Next week marks a new era of Eater. So all this week, we're celebrating Eater 1.0 by republishing some favorite pieces from the vault. Ahead: a 2008 Shitshow Week review of Kobe Club.
Have a favorite post from, oh, before 2009? Hit us up.
Kobe Club is a restaurant that requires very little by way of introduction around these parts. Jeffrey Chodorow's massively expensive Vegas-style homage to Kobe beef, located in a cursed venue on West 58th, has been a problem—dare one say, a shitshow—for him since the start. The restaurant's claim to fame is not its beef, but instead an incident in which it got zero stars from the Times after which time Chodorow decided that his best course of rebuttal was to take out a full-page ad in the paper of record to tell the world that Frank Bruni was crazy.
Which doesn't quite get us to the present, but you didn't miss anything important between then and now except that the place has since emptied out and taken on a particular and distinct air of rancid death.
Let's begin with a few random bits and pieces. The predictable: Despite a completely empty dining room circa 8pm, we were told we had to wait at the bar for our entire party to arrive. The offensive: Dinner per person is still $200. The insulting: the restaurant's signature dessert is a Baked Alaska that comes shaped as beehive, accompanied by a bee made of stale white chocolate and Cheerios. Cheerios. You've seen this dessert before, at FAO Schwartz. At Kobe it's $18 and is listed on the menu in a ridiculous featured dessert box. The misplay: Save for the hostess, there was not a single female server in the entire restaurant. The epic twist: You know those little toothpick flags they stick in the various cuts of meat on the Kobe beef sampler? THEY'RE CURRENTLY OUT OF USA FLAGS. True story.
Crowd: During the three hours we were at Kobe Club we noticed, in total, three tables of suits (one group a walk-in) and two couples, seemingly on first or second dates.
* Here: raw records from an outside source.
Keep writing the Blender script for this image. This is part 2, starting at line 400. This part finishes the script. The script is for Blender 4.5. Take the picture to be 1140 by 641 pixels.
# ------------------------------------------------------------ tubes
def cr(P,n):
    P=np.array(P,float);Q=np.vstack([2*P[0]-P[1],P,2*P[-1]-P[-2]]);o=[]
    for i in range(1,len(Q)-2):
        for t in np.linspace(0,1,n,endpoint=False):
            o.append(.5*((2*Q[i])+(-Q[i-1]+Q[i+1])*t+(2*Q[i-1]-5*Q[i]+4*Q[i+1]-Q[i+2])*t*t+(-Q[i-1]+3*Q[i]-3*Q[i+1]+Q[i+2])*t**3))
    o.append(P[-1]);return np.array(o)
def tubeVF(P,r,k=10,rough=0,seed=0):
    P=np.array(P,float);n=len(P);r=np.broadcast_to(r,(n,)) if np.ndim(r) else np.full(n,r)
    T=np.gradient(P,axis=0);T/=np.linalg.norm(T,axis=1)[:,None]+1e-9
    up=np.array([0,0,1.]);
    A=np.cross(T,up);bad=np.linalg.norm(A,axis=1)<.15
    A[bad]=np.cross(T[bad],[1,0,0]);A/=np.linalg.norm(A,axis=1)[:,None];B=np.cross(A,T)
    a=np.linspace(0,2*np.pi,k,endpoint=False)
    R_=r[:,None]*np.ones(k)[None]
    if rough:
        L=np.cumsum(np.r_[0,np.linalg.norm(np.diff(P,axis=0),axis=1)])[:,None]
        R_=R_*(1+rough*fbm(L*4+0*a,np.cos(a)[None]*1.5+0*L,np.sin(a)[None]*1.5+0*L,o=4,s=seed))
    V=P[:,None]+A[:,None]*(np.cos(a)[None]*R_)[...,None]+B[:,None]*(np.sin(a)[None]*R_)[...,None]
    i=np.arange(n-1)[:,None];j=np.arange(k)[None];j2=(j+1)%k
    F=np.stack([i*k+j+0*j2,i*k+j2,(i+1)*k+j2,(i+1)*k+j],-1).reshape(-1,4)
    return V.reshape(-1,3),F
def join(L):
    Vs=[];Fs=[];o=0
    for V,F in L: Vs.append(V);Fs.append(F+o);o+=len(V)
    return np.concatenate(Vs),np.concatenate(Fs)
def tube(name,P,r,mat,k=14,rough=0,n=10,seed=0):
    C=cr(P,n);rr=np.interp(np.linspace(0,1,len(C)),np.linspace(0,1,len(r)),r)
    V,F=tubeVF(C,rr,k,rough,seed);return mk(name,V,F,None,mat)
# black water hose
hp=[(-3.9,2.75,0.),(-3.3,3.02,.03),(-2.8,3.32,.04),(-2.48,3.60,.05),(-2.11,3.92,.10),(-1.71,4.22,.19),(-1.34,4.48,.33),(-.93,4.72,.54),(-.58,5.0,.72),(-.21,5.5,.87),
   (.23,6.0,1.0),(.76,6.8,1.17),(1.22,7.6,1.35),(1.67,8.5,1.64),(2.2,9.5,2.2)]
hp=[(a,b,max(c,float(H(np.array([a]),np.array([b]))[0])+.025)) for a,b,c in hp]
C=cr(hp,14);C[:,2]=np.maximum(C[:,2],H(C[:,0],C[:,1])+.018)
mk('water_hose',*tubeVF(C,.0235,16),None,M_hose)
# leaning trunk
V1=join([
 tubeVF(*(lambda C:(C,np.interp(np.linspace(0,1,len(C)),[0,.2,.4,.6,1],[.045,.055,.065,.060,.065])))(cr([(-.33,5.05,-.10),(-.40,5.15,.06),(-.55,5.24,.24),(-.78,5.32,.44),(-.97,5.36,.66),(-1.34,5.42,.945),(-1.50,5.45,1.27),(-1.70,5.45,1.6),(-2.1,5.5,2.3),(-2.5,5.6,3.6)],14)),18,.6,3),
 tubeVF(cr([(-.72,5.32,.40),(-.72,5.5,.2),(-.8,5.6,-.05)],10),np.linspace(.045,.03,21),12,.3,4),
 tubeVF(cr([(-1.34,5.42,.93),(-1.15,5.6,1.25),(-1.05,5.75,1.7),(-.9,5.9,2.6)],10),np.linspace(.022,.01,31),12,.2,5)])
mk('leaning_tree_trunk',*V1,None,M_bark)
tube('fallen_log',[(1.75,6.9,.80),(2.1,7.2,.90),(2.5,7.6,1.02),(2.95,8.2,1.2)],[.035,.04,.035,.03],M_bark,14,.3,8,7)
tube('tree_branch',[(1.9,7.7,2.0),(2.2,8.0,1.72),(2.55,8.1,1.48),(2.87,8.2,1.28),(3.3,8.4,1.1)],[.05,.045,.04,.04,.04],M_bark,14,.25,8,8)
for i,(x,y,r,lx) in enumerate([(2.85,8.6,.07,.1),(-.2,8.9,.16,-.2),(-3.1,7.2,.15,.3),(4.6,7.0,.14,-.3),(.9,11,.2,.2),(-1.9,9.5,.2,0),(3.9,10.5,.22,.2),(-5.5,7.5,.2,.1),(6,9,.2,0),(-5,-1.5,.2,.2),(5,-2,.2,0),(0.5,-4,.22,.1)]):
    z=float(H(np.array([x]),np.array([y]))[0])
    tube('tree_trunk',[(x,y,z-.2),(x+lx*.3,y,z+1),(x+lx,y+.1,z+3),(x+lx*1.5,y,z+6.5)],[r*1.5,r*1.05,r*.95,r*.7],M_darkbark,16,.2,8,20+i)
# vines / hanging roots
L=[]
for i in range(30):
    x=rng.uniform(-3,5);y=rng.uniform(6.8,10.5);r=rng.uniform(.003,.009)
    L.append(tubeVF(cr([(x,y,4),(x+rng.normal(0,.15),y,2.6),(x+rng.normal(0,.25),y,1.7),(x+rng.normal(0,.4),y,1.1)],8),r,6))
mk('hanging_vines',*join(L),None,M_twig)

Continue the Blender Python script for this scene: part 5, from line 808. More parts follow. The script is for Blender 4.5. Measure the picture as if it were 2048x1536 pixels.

And the manager spread out on three tables organizing papers.
Space: See also, a morgue. Cobwebs and dust hang from the 1,000 ninja swords so aggressively touted in debut press materials. If then the fear of a sword falling once seemed amusing and irrational, now, actually, you might want to be request a seat outside of the strike zone. One positive part of the ghost town aesthetic: the once-crowded bar area, which essentially closed off access to the restaurant itself when populated, now feels as wide as a six-lane highway.
Food: Aggressively mediocre. Kobe steaks tasty, but not particularly well prepared. (A request for extra exterior char came back negative.) Also, crucial admin note: the "chopped steak" is neither chopped nor a steak. It's a burger in drag.
Service: Quite professional. The check presented on a cork board, stabbed with a knife: classy.
Final Judgment: Shitshows are made and broken by the quality of their deformed bells and whistles. Their flair, if you will. At Kobe Club, there's something more. First, there's the shitshow associated with the deterioration of the restaurant; it may have opened poorly, but it did not open cheap. One indicative example is the bar, which used to be stingray and is now Formica or somesuch. Second, it's the Kobe Effect, which you'll want to give a good six hours to set in, post-meal, when your body starts reacting to the combination of overpriced steak, overpriced wine, and the staggering prices. You'll be a little woozy, maybe get the meat sweats, have great difficulty sleeping. Then you'll think to yourself: what a shitshow.